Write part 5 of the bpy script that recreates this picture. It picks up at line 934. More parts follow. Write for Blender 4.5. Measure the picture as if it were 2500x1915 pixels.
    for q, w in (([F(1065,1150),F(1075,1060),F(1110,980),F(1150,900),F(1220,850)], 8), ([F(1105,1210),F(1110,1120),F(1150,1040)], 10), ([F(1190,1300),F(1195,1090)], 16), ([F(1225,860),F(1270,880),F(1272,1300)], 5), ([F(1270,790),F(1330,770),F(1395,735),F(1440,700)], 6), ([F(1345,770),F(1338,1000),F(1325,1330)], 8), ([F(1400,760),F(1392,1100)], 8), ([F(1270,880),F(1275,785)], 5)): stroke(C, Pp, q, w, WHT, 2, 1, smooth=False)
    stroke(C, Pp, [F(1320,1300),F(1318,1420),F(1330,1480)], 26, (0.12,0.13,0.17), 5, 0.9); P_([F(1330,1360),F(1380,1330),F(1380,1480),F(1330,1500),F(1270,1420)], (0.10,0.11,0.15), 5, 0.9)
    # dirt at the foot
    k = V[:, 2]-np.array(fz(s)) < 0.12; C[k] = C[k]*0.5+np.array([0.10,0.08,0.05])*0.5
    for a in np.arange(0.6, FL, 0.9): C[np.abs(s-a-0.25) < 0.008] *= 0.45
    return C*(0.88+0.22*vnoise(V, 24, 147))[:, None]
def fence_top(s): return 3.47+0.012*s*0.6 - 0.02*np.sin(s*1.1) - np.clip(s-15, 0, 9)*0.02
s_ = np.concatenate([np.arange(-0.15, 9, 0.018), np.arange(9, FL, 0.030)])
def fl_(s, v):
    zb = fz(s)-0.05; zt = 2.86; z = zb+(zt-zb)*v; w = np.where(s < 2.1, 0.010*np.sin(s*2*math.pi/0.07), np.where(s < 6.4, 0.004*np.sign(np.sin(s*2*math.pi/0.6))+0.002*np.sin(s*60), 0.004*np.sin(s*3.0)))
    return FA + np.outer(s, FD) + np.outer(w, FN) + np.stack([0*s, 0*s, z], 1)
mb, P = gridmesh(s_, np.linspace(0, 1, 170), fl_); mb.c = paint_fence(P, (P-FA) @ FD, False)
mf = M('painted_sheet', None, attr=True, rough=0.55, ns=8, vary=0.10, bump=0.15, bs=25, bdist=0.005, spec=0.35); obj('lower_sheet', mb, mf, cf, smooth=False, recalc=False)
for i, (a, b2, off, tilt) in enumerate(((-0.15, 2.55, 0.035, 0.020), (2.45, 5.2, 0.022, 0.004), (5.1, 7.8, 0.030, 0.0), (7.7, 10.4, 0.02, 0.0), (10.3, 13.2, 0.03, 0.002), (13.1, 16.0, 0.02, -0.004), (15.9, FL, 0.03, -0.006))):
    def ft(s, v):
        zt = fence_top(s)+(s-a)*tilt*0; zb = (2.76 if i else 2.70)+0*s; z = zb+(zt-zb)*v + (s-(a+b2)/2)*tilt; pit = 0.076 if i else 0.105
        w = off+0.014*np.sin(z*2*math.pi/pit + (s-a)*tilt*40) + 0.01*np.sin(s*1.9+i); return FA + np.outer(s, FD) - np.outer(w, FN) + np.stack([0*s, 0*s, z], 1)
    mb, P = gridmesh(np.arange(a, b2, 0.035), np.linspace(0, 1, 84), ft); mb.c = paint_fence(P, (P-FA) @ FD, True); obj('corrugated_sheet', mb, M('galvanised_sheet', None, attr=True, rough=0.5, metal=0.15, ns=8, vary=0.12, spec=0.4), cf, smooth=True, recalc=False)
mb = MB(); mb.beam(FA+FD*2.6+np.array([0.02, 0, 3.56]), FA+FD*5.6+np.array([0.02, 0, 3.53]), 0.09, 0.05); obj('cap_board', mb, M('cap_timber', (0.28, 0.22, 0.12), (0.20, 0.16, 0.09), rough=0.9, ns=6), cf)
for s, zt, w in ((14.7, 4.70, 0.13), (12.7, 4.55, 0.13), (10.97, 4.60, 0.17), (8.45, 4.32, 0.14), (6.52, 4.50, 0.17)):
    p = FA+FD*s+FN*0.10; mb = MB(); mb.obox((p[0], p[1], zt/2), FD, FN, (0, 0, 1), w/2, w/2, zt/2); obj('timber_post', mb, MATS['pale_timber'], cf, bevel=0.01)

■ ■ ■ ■

The request — Give the material above again, word for word.

Finished task —
Write part 5 of the bpy script that recreates this picture. It picks up at line 934. More parts follow. Write for Blender 4.5. Measure the picture as if it were 2500x1915 pixels.
    for q, w in (([F(1065,1150),F(1075,1060),F(1110,980),F(1150,900),F(1220,850)], 8), ([F(1105,1210),F(1110,1120),F(1150,1040)], 10), ([F(1190,1300),F(1195,1090)], 16), ([F(1225,860),F(1270,880),F(1272,1300)], 5), ([F(1270,790),F(1330,770),F(1395,735),F(1440,700)], 6), ([F(1345,770),F(1338,1000),F(1325,1330)], 8), ([F(1400,760),F(1392,1100)], 8), ([F(1270,880),F(1275,785)], 5)): stroke(C, Pp, q, w, WHT, 2, 1, smooth=False)
    stroke(C, Pp, [F(1320,1300),F(1318,1420),F(1330,1480)], 26, (0.12,0.13,0.17), 5, 0.9); P_([F(1330,1360),F(1380,1330),F(1380,1480),F(1330,1500),F(1270,1420)], (0.10,0.11,0.15), 5, 0.9)
    # dirt at the foot
    k = V[:, 2]-np.array(fz(s)) < 0.12; C[k] = C[k]*0.5+np.array([0.10,0.08,0.05])*0.5
    for a in np.arange(0.6, FL, 0.9): C[np.abs(s-a-0.25) < 0.008] *= 0.45
    return C*(0.88+0.22*vnoise(V, 24, 147))[:, None]
def fence_top(s): return 3.47+0.012*s*0.6 - 0.02*np.sin(s*1.1) - np.clip(s-15, 0, 9)*0.02
s_ = np.concatenate([np.arange(-0.15, 9, 0.018), np.arange(9, FL, 0.030)])
def fl_(s, v):
    zb = fz(s)-0.05; zt = 2.86; z = zb+(zt-zb)*v; w = np.where(s < 2.1, 0.010*np.sin(s*2*math.pi/0.07), np.where(s < 6.4, 0.004*np.sign(np.sin(s*2*math.pi/0.6))+0.002*np.sin(s*60), 0.004*np.sin(s*3.0)))
    return FA + np.outer(s, FD) + np.outer(w, FN) + np.stack([0*s, 0*s, z], 1)
mb, P = gridmesh(s_, np.linspace(0, 1, 170), fl_); mb.c = paint_fence(P, (P-FA) @ FD, False)
mf = M('painted_sheet', None, attr=True, rough=0.55, ns=8, vary=0.10, bump=0.15, bs=25, bdist=0.005, spec=0.35); obj('lower_sheet', mb, mf, cf, smooth=False, recalc=False)
for i, (a, b2, off, tilt) in enumerate(((-0.15, 2.55, 0.035, 0.020), (2.45, 5.2, 0.022, 0.004), (5.1, 7.8, 0.030, 0.0), (7.7, 10.4, 0.02, 0.0), (10.3, 13.2, 0.03, 0.002), (13.1, 16.0, 0.02, -0.004), (15.9, FL, 0.03, -0.006))):
    def ft(s, v):
        zt = fence_top(s)+(s-a)*tilt*0; zb = (2.76 if i else 2.70)+0*s; z = zb+(zt-zb)*v + (s-(a+b2)/2)*tilt; pit = 0.076 if i else 0.105
        w = off+0.014*np.sin(z*2*math.pi/pit + (s-a)*tilt*40) + 0.01*np.sin(s*1.9+i); return FA + np.outer(s, FD) - np.outer(w, FN) + np.stack([0*s, 0*s, z], 1)
    mb, P = gridmesh(np.arange(a, b2, 0.035), np.linspace(0, 1, 84), ft); mb.c = paint_fence(P, (P-FA) @ FD, True); obj('corrugated_sheet', mb, M('galvanised_sheet', None, attr=True, rough=0.5, metal=0.15, ns=8, vary=0.12, spec=0.4), cf, smooth=True, recalc=False)
mb = MB(); mb.beam(FA+FD*2.6+np.array([0.02, 0, 3.56]), FA+FD*5.6+np.array([0.02, 0, 3.53]), 0.09, 0.05); obj('cap_board', mb, M('cap_timber', (0.28, 0.22, 0.12), (0.20, 0.16, 0.09), rough=0.9, ns=6), cf)
for s, zt, w in ((14.7, 4.70, 0.13), (12.7, 4.55, 0.13), (10.97, 4.60, 0.17), (8.45, 4.32, 0.14), (6.52, 4.50, 0.17)):
    p = FA+FD*s+FN*0.10; mb = MB(); mb.obox((p[0], p[1], zt/2), FD, FN, (0, 0, 1), w/2, w/2, zt/2); obj('timber_post', mb, MATS['pale_timber'], cf, bevel=0.01)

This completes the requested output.